Non, absolument pas. Nous avons une loi qui protège les données personnelles des citoyens. La commission informatique et liberté est garante de l’utilisation de ces données qui ne peuvent servir à d’autres fins que celles pour lesquelles elles ont été collectées. Au-delà de cette opération, je voudrais rassurer les Burkinabè que nous sommes garants de leurs intérêts. C’est notre mission de nous assurer qu’ils ne sont pas l’objet d’un abus quelconque.

Vous savez que la vente de cartes fait vivre beaucoup de jeunes burkinabè. N’y a-t-il pas un risque de les priver de leur gagne-pain ?

Nous n’interdisons pas la vente des cartes dans la rue. C’est plutôt la vente sans identification de l’acheteur que nous voulons interdire. C’est un secteur où il y a beaucoup de jeunes qui sont très actifs. Il s’agit d’encadrer cette activité dans l’intérêt de tous.

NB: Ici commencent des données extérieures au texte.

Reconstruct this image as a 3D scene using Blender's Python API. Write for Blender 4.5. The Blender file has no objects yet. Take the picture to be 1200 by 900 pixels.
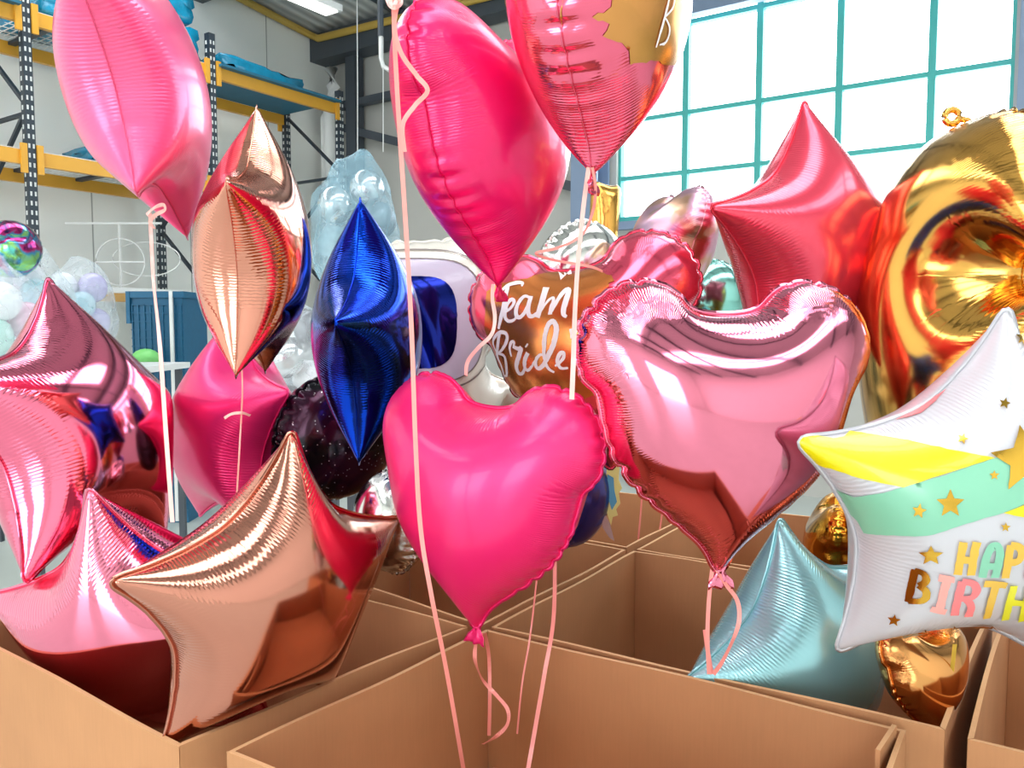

Combien de personnes sont-elles concernées par l’opération ?

Difficile de répondre. Mais en concertation avec les opérateurs, toutes les personnes concernées vont recevoir des messages dans ce sens. Ils auront un mois calendaire pour se mettre à jour.

Ce n’est pas court comme délai ?

Non. Ceux qui sont de bonne volonté vont se dépêcher pour se faire identifier. Pour les autres, même si on leur donne 5 ans , s’ils sont mal intentionnés, ils ne viendront pas. Passé ce délai, les puces seront tout simplement désactivées.